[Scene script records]
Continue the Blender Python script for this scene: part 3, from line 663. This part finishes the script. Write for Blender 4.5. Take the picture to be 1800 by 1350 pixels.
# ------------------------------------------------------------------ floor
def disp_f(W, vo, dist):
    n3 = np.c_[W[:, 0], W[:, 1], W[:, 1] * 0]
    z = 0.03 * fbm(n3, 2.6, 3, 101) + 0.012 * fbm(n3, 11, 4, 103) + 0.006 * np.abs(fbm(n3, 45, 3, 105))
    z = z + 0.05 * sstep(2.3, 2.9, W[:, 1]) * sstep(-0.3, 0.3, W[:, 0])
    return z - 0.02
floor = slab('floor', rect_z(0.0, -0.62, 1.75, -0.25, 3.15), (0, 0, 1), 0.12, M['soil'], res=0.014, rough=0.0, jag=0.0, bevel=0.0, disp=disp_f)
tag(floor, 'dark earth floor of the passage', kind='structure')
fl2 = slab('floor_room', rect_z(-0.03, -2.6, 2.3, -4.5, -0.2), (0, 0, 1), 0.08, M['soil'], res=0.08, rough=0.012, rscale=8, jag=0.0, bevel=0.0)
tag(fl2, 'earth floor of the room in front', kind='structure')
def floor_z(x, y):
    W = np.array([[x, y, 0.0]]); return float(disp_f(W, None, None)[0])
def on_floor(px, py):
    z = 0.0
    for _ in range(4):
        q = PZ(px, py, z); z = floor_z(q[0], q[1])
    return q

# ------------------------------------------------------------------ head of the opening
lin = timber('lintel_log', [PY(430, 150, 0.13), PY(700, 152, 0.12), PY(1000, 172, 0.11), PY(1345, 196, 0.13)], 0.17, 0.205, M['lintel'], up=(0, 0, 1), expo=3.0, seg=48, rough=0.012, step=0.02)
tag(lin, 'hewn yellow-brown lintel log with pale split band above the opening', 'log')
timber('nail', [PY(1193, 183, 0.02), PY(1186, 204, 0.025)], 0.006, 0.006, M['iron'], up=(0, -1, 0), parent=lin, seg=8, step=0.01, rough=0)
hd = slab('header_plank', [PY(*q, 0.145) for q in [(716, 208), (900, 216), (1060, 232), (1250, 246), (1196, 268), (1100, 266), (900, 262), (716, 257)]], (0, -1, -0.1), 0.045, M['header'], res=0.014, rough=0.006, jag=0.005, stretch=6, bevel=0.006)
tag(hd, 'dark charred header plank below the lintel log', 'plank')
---
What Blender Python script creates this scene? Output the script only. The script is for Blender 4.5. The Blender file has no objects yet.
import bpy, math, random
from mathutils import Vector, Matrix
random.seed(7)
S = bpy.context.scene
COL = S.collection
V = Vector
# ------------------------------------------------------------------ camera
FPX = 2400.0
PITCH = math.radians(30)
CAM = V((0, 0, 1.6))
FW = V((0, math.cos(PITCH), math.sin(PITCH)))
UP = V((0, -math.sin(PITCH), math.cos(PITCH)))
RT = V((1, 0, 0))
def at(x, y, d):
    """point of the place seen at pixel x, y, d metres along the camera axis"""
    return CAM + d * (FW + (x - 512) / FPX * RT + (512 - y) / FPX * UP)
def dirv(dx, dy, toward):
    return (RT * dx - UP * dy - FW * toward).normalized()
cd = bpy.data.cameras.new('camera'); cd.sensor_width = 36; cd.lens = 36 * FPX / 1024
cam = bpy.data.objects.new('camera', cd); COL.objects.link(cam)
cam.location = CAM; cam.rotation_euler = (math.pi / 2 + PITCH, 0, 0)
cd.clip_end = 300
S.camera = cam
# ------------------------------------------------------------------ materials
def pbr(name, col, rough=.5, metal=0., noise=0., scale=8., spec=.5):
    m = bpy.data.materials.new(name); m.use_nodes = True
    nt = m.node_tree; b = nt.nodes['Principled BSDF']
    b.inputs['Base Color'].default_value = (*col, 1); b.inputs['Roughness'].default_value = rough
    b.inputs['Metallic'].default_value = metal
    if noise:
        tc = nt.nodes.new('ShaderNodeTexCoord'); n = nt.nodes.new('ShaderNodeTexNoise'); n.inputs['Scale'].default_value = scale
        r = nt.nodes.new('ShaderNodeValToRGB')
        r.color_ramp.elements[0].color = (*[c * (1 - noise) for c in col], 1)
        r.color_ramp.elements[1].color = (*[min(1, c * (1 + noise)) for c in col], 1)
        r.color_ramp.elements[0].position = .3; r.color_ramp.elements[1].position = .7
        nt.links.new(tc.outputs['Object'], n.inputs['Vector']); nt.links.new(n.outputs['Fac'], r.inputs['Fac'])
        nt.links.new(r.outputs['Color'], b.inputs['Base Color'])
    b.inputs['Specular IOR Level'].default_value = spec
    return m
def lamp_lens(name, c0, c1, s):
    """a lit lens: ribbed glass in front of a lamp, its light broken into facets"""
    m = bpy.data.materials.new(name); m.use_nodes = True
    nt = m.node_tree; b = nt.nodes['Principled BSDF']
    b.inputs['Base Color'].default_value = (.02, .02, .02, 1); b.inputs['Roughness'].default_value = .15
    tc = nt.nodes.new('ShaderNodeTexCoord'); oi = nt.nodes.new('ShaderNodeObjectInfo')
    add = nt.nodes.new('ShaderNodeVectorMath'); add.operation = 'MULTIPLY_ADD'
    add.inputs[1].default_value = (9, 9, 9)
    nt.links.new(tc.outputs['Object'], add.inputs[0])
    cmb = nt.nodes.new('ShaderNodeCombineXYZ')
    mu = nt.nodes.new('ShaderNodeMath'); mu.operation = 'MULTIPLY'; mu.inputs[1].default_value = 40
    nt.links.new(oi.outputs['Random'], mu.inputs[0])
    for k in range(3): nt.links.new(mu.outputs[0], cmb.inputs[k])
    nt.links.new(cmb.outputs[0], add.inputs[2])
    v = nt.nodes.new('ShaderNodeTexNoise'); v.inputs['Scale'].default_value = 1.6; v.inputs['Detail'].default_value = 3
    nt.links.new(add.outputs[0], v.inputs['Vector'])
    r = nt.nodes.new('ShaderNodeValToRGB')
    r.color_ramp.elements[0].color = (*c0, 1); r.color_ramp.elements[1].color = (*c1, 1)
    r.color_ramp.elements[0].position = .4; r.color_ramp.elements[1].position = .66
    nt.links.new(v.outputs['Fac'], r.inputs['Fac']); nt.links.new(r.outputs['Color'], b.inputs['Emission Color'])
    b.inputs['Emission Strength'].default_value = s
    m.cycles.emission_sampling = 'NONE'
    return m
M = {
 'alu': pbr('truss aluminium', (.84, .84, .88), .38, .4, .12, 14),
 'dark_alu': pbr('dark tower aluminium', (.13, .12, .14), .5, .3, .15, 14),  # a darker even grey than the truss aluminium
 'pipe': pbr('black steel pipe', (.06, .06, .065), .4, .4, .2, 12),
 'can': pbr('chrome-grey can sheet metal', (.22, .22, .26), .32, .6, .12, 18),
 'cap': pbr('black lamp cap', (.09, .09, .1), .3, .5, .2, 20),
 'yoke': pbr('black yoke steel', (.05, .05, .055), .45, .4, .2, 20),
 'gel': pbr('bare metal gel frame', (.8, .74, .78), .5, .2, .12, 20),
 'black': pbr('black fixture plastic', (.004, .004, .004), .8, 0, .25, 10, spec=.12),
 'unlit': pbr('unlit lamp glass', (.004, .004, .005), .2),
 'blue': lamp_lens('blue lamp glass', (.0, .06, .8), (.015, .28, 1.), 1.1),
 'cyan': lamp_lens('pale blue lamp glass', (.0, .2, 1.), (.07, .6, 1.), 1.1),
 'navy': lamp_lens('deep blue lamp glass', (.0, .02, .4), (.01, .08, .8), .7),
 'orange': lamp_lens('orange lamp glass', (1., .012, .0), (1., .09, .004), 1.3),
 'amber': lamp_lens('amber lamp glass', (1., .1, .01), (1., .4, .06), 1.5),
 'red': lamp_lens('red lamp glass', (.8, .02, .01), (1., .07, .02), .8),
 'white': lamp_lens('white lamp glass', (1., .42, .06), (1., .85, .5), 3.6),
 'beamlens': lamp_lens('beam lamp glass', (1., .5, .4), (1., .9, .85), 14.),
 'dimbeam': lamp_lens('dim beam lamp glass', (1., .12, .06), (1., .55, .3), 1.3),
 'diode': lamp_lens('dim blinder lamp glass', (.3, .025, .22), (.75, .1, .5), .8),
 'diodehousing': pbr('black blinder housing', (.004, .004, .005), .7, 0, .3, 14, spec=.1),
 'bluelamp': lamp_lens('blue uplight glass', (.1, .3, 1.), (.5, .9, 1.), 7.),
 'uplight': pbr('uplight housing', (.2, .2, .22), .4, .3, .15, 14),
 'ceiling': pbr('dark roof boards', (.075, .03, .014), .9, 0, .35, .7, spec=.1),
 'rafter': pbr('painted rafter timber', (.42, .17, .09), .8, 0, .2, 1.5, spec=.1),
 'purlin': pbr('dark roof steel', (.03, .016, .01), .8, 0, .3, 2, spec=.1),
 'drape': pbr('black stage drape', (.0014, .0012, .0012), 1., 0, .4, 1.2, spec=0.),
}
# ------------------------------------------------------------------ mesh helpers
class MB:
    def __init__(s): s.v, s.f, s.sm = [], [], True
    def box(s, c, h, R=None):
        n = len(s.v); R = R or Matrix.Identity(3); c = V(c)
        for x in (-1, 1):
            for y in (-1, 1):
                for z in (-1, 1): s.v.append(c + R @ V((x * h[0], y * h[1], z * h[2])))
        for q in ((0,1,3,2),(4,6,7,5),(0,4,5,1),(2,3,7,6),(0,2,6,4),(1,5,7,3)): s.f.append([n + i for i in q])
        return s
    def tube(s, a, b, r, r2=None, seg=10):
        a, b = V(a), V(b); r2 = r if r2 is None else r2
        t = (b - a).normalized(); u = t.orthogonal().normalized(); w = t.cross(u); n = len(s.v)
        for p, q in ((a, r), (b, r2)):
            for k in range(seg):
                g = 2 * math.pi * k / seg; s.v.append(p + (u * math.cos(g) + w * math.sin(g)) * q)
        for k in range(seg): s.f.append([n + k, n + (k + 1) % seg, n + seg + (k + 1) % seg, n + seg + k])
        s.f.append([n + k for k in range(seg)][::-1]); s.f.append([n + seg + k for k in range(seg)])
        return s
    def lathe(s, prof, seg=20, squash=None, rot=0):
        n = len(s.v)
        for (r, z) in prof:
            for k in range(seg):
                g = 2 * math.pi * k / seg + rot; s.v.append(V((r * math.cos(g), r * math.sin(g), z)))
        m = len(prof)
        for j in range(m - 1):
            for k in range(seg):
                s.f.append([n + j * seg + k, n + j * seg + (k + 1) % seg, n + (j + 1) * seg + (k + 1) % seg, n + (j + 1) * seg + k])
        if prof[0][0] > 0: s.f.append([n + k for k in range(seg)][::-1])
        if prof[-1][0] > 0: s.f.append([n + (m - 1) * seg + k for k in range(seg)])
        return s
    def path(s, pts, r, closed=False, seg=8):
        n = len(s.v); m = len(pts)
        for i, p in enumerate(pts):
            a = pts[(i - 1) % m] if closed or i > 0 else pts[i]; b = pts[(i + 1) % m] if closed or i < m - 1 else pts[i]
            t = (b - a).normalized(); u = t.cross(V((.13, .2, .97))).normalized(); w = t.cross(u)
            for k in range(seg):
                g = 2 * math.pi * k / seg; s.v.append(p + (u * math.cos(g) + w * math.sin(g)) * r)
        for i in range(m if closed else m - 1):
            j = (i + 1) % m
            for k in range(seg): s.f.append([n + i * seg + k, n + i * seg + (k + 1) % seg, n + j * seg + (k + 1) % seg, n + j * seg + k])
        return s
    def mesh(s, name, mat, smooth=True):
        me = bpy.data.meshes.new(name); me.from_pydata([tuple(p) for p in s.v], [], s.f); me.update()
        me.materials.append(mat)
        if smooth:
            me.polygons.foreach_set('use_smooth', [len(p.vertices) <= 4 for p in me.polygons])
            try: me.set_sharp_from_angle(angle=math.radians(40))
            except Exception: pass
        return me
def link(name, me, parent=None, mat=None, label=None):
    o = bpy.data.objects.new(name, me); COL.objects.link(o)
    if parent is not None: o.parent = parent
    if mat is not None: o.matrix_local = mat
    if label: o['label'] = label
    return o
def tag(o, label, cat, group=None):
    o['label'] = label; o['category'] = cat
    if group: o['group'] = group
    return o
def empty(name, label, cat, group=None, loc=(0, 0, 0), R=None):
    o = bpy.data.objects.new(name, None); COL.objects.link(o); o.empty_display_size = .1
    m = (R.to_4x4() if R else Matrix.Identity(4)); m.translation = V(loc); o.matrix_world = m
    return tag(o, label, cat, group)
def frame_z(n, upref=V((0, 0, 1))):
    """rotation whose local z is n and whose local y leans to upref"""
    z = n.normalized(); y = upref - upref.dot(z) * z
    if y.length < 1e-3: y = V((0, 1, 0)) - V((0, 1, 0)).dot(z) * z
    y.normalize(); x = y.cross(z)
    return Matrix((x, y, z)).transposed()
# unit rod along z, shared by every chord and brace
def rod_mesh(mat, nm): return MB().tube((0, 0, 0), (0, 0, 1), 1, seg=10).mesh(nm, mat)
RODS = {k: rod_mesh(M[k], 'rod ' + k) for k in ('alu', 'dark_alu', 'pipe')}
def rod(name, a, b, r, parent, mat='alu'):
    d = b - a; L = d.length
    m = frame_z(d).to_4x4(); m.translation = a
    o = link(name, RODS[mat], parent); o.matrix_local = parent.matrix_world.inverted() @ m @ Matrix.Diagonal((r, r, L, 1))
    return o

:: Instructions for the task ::
For each line of the entries that includes "Blender", show that line.

:: Result of this task ::
Continue the Blender Python script for this scene: part 3, from line 663. This part finishes the script. Write for Blender 4.5. Take the picture to be 1800 by 1350 pixels.
What Blender Python script creates this scene? Output the script only. The script is for Blender 4.5. The Blender file has no objects yet.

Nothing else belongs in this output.